The Big Flame | Film starts 7pm (Ken Loach, 1969, 85mins) + panel discussion

“...a blueprint for the communist takeover of the docks.” - Mary Whitehouse

Thanks for the publicity, Mary! One of Loach’s lesser known TV plays from the BBC’s Play for Today strand, this is nevertheless one of the most fiery, and controversial according to writer Jim Allen. Filmed in Loach’s trademark docu-drama style, The Big Flame follows 10,000 Liverpudlian dock workers as they stage a “work-in” - that is, they turn up to work one day to take over their workplace.
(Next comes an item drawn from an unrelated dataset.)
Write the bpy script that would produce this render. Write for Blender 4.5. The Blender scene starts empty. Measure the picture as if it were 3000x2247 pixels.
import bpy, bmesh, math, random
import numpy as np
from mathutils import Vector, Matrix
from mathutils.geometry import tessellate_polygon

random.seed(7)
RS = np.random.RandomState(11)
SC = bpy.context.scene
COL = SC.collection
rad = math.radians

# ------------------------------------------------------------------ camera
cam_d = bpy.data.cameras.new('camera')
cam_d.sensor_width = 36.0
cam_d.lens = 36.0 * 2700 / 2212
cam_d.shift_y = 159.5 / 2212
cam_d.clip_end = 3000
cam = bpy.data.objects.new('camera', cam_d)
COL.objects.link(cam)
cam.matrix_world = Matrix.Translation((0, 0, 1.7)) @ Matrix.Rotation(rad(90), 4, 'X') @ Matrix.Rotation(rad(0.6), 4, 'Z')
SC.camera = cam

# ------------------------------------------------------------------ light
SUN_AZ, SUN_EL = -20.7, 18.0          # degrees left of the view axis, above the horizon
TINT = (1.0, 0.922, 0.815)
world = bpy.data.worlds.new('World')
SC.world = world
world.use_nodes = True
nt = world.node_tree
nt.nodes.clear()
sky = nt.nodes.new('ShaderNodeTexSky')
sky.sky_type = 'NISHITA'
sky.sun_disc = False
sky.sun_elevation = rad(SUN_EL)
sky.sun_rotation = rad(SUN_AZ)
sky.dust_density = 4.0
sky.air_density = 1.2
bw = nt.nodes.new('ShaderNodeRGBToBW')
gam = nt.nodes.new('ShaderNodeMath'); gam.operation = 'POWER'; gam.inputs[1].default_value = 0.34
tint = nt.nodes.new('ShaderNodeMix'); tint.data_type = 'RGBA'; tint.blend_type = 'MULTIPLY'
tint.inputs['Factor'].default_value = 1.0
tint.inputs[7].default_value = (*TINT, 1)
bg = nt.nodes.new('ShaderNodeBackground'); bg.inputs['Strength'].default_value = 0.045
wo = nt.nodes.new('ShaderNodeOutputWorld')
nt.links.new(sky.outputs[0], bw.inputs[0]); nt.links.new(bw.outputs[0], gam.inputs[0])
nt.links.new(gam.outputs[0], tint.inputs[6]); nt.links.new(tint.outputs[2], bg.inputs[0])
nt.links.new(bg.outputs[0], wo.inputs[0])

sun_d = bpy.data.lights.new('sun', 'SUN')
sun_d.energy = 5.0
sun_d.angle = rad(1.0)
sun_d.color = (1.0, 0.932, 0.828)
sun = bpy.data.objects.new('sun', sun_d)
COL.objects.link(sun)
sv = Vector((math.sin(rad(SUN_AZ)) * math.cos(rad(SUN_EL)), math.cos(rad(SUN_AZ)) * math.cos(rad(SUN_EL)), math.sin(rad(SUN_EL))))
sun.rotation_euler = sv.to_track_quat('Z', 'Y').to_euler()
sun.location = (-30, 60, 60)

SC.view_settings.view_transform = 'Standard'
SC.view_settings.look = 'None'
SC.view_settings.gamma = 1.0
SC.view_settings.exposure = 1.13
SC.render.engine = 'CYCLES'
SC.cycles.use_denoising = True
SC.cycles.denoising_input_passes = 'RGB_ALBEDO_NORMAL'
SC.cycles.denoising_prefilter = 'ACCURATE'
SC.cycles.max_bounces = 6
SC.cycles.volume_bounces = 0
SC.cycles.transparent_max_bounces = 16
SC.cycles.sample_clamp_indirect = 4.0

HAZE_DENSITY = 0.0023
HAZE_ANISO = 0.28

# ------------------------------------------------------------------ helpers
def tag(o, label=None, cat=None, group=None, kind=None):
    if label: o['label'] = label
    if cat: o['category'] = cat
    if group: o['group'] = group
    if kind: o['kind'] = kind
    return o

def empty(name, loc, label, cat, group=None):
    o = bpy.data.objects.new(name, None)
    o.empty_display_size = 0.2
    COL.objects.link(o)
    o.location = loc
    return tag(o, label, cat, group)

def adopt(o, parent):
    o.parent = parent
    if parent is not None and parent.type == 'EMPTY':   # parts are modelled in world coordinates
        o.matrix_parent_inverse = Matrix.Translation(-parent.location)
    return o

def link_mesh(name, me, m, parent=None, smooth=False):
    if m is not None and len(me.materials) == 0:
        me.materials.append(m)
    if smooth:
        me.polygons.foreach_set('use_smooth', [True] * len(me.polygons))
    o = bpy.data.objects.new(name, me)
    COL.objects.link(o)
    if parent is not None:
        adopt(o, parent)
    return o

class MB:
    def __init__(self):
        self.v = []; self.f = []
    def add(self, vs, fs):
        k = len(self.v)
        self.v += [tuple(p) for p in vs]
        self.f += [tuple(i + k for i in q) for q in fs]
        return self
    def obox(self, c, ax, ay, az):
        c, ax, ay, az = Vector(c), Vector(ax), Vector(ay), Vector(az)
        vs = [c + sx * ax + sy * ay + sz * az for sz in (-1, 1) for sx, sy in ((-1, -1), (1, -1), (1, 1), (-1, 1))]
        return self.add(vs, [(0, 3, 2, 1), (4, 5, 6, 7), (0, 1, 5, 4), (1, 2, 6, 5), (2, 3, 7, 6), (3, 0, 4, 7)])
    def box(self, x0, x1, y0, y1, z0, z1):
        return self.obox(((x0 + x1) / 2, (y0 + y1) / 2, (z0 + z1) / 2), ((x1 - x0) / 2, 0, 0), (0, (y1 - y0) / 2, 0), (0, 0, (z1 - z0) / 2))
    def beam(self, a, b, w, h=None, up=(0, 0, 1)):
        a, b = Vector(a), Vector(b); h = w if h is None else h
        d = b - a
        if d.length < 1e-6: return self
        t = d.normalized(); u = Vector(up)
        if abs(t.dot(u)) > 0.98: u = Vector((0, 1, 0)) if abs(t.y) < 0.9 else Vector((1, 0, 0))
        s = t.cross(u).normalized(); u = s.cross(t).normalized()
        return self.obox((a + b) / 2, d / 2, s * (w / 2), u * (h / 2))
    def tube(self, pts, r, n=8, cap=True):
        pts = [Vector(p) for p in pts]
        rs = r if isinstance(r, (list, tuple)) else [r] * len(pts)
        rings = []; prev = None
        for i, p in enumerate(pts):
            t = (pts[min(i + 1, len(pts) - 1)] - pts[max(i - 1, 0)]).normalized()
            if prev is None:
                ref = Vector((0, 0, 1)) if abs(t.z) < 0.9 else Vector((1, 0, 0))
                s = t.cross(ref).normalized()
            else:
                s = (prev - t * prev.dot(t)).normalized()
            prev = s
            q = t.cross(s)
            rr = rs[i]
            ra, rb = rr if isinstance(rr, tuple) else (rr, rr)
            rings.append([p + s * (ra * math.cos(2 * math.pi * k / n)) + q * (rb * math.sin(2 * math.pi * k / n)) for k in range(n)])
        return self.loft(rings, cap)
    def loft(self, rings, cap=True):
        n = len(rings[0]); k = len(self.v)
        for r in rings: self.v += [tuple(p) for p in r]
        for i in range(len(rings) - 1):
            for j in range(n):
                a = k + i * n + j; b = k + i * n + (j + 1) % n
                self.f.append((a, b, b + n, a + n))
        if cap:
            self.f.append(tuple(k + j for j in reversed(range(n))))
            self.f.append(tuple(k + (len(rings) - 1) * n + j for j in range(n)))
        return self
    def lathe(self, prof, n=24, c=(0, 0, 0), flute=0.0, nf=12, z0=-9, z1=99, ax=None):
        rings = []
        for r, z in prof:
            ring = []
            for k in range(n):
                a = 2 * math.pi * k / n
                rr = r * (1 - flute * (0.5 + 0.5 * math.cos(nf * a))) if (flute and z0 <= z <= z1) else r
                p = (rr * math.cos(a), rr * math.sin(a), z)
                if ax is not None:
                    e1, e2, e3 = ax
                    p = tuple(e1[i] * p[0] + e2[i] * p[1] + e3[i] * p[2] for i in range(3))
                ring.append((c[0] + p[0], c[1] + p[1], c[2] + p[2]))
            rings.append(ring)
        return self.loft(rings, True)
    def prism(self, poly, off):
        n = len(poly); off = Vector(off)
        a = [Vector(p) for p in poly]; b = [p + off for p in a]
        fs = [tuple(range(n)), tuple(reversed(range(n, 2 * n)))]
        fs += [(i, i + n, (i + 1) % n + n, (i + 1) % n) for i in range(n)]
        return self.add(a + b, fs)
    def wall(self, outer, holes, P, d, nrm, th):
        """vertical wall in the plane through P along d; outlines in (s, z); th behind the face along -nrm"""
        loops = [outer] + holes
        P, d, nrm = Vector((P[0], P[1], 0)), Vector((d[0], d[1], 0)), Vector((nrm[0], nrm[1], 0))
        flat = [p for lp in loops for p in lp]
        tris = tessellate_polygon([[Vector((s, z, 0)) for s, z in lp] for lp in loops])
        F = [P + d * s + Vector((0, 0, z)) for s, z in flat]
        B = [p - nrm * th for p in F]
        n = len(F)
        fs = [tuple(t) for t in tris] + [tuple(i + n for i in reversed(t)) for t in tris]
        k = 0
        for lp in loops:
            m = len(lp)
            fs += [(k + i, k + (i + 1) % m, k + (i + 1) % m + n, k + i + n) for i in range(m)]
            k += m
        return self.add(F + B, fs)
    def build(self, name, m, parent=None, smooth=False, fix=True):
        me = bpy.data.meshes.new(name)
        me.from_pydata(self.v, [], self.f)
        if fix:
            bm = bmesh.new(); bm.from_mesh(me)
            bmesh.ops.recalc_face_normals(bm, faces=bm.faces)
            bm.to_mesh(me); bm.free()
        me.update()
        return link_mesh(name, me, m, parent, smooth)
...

At the time, rising unemployment was putting increasing pressure on British workers, and the government had just announced a ban on ‘unofficial strikes’. This ‘unofficial’ revolutionary action was considered so radical that, alongside its follow up, Rank and File (1971), Loach and Allen were accused by some of being ‘stooges’, for going against trade union as well as capitalist bosses.

BRFF 2018 Afterparty (10pm-late/early)
“If I can’t dance, it’s not my revolution.” - Emma Goldman (probably)

JoinRadical Film Festival at the nearest pub for the evening, continue the conversation and meet fellow radical filmmakers and filmgoers from Bristol. Til late, no fighting.

About Radical Film Festival

The Bristol Radical Film Festival returns this October for its 7th year celebrating political, activist and experimental filmmaking. This year’s programme combines urgent contemporary political subjects with an eclectic mix of archive gems, basking in reflection on the 50th anniversary of the progressive political upheavals of 1968. As ever we’re showcasing the winners of our international short film competition, and rather than continuing our nomadic tradition, this year we return to 2017’s excellent hosts at the Trinity Arts Centre. Together we continue build awareness for our programme of radical and progressive film for an increasingly inclusive audience.


This year’s selection of radical cinema includes the first British feature made by a black director (Pressure, Saturday), for which filmmaker Horace Ové holds a Guinness World Record; one of Ken Loach’s first works, a story of worker revolt so radical even some leftists were up in arms about it (The Big Flame, Saturday); and a docu-fiction exploring the current refugee crisis that Michael Sicinski called “one of the most conceptually rigorous documentaries I've seen” (Stranger in Paradise, Sunday).